You’re walking down the street when you hear the approach. Maybe it’s the clip of its heel or the clap of its bag. You turn, but it’s upon you. And then it’s gone. You’re left in its wake.

You are never safe – in the city, in a neighborhood, on a country road in Asheville, NC in July. It could be anywhere. It is a fast walker.

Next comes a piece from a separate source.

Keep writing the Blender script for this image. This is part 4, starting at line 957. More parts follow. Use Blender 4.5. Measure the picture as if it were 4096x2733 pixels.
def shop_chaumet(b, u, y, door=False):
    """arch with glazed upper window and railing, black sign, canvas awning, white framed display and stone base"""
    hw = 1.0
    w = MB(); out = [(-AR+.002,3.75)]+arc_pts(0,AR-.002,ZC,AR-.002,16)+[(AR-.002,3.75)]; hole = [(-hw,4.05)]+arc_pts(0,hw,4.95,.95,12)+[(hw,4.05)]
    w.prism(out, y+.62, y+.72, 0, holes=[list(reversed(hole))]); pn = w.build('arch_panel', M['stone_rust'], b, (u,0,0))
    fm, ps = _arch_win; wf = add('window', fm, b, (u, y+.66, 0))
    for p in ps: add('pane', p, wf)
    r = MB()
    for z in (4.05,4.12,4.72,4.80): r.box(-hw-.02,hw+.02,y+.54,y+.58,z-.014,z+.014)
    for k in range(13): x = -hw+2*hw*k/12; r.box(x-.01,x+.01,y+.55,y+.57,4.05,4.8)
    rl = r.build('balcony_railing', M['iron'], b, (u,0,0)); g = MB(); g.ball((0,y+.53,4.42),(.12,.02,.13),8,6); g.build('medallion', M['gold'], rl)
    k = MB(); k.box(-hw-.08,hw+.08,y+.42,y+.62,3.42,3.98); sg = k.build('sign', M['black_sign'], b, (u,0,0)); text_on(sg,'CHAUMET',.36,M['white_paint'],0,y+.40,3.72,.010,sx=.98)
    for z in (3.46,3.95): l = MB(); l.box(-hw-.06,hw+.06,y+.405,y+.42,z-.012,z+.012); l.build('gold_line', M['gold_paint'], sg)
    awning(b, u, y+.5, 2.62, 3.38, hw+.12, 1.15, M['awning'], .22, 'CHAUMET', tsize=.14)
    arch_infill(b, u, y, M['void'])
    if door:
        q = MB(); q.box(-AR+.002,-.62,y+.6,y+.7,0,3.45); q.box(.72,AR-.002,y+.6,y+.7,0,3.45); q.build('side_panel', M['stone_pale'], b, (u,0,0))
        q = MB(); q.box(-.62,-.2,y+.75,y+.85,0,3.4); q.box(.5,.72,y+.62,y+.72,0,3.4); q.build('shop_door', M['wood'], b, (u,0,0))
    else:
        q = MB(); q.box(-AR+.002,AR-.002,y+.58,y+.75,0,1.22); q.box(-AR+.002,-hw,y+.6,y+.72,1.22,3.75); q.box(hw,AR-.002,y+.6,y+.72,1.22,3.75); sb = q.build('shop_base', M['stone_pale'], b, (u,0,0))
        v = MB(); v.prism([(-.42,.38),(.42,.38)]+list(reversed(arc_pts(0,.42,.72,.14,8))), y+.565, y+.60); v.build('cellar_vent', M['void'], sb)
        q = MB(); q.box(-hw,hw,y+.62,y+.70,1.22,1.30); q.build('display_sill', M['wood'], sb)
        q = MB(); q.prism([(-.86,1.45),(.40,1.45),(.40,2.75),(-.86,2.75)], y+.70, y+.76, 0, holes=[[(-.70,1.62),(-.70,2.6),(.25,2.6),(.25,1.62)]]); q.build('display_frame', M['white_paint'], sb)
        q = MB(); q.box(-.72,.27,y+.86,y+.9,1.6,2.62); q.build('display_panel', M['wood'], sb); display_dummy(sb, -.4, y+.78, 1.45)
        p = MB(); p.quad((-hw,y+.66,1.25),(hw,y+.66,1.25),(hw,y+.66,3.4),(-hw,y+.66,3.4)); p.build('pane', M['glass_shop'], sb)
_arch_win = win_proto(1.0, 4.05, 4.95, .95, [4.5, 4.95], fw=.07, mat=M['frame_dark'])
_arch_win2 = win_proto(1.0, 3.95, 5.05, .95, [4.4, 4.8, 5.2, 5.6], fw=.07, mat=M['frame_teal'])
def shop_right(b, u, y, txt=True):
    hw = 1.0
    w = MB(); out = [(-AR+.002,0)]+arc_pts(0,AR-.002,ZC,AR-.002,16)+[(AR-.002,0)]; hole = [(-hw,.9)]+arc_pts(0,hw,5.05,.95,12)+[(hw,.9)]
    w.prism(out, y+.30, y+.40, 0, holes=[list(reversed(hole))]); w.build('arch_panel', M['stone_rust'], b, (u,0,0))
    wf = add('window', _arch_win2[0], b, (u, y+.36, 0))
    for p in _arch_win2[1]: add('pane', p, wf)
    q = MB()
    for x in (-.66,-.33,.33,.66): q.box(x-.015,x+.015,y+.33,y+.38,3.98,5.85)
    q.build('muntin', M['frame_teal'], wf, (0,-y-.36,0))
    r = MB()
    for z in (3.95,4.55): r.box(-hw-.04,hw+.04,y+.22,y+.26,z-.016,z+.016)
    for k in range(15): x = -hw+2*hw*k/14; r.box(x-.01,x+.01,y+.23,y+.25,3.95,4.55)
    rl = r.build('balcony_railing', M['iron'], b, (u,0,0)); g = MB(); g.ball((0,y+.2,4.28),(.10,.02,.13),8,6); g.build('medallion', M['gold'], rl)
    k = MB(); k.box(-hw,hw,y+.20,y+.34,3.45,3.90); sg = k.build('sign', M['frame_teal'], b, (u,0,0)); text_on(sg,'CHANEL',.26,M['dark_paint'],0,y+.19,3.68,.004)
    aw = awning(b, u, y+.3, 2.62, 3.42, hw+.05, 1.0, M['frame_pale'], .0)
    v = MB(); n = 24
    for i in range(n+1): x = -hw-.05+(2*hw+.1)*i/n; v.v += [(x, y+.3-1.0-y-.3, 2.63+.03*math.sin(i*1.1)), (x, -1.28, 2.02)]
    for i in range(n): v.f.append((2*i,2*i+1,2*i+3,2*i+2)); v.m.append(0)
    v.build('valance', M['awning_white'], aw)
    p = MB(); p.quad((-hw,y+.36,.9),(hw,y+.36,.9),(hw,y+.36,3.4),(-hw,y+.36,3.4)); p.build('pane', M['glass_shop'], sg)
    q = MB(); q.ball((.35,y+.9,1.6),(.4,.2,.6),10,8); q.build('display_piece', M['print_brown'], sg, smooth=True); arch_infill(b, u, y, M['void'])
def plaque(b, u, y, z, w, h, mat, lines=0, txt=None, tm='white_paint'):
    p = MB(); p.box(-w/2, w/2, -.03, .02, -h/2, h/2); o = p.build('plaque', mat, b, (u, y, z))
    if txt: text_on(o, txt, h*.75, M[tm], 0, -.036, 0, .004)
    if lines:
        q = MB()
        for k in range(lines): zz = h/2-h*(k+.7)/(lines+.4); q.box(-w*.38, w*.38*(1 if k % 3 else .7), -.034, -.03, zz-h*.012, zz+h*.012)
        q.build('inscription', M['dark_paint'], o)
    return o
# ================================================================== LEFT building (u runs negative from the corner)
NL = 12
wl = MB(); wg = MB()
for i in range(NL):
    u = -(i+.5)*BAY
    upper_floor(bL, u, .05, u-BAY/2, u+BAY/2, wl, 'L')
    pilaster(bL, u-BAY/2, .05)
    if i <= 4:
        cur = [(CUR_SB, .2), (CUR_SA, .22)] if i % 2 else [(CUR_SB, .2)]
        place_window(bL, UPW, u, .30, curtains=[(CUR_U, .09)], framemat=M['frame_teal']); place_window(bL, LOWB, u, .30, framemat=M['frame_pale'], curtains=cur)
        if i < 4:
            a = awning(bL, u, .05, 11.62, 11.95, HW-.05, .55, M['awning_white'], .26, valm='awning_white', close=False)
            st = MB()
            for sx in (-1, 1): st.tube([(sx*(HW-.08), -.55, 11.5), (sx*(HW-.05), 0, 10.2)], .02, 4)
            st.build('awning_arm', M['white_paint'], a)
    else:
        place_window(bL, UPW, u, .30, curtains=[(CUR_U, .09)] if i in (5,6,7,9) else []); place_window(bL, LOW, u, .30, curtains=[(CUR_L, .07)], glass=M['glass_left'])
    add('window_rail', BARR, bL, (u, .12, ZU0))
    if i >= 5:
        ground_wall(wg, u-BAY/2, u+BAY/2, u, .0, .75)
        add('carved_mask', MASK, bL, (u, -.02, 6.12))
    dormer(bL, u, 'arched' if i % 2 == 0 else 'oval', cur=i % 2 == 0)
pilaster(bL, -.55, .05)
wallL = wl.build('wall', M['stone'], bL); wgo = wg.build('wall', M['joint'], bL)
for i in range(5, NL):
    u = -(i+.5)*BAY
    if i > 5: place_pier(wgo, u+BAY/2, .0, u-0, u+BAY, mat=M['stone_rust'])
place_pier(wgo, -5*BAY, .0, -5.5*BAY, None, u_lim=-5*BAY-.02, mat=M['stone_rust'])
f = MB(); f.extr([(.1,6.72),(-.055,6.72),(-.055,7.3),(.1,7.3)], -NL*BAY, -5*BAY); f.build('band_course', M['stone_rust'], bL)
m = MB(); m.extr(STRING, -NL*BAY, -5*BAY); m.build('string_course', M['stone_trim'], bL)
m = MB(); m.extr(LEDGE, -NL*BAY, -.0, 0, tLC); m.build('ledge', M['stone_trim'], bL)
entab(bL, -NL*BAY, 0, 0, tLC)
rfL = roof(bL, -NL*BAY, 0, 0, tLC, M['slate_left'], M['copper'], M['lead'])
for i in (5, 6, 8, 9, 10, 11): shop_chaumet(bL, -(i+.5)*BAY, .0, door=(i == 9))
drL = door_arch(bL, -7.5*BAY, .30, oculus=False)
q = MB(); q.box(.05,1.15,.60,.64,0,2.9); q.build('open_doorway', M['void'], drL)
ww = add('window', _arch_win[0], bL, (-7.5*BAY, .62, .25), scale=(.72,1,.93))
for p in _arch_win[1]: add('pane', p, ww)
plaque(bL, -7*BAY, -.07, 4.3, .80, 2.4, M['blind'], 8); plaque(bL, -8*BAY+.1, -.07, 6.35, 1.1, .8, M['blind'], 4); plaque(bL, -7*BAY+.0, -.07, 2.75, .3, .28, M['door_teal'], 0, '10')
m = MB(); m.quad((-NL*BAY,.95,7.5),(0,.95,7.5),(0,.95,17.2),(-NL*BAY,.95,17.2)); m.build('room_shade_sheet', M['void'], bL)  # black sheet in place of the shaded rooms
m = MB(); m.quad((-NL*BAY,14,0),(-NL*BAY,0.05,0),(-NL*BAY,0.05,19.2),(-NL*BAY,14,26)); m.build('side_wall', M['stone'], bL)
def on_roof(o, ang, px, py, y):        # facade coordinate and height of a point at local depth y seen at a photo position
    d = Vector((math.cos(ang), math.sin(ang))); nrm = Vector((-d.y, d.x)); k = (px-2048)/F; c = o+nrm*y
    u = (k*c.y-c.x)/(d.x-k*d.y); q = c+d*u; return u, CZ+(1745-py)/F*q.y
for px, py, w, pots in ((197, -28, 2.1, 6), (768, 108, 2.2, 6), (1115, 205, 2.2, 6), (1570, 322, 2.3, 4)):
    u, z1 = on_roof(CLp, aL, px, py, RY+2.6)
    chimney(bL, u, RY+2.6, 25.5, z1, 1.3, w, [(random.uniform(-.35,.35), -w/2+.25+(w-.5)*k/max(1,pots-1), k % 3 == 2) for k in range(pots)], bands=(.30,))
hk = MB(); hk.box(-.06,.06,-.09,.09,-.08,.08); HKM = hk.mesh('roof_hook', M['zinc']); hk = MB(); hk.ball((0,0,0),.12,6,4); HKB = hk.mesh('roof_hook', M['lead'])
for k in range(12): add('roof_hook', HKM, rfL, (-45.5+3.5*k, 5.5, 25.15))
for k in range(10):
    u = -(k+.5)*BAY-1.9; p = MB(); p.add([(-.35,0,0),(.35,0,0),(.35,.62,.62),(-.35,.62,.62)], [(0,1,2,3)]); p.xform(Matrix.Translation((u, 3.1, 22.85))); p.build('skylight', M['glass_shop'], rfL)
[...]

How do I know such things? Well, I happen to be one. Here are my woes:

  • You don’t realize how fast you walk. Meanwhile, your walking companion(s) are gasping for oxygen, and they may or may not have a stitch in their sides.
  • You think, Dear stranger, I'm not racing you. This is just my pace. Stop being a competitive American.
  • You are always sweating, no matter the temperature or the weather. In summer you look like you just got done with the Ice Bucket Challenge. In winter, you carry your coat even if it’s below freezing. Unless you just started walking.
  • People always comment that they see you running. In undergrad, I cannot tell you how many people would tell me they saw me “running” on campus. While I do run, I did not run nearly as frequently as was cited. Nor do I run in jeans and flipflops.
  • People remember you. Junior year, I had a painful crush on this girl. We went to this potluck dinner. There are at least 20 people there; I know four. While I’m stuffing my face with tres leche cake (I remember that cake – so good!), someone says, “I know you; I always see you fast walking on campus.” Suddenly the whole room is alight: “Yeah, I always see you!” “You walk so swiftly!” In any other context, these disclosures would be extremely creepy. And then my crush announces, “I’ve always wanted to meet you. I remember watching you walk freshman year.” ……………
  • You have nicknames. “Speed Shoes,” “Fast Walker” (how clever), “the Bullet,” etc. Yeah, you can keep them to yourself.
  • People tell you they run 12-minute miles, and you stare at them. That is how fast you walk a mile.
  • You could walk a marathon in five hours.
  • You invite your friend over and tell them it’s a 10-minute walk to your place. Twenty minutes later they arrive red-in-the-face and call you a liar. Well, it's 10 minutes for you.
  • Your friends always say, “We can walk there…if you walk slow.”
  • You think you must look efficient and busy when you’re on the way somewhere when in fact everyone is like, “Where are you hurrying? Why are you stressed out?”
  • You avoid running into people you know because you either have to a.) slow down and chat or b.) do the awkward pass-by where you try to pretend that you don’t notice that your acquaintance is a tortoise.
  • You hate couples that walk on the sidewalk hand-in-hand and don’t get out of the way. Actually, you hate everyone that doesn’t step to the side when you approach. Couples and groups just amplify this hate.
  • Two seconds on the crosswalk signal? Of course you can make it across the street!
  • You both dread and delight in startling helpless, sluggish pedestrians. They always jump once you’re upon them. Middle-aged women on cell phones are the best.
  • You wish people were more accepting of your kind.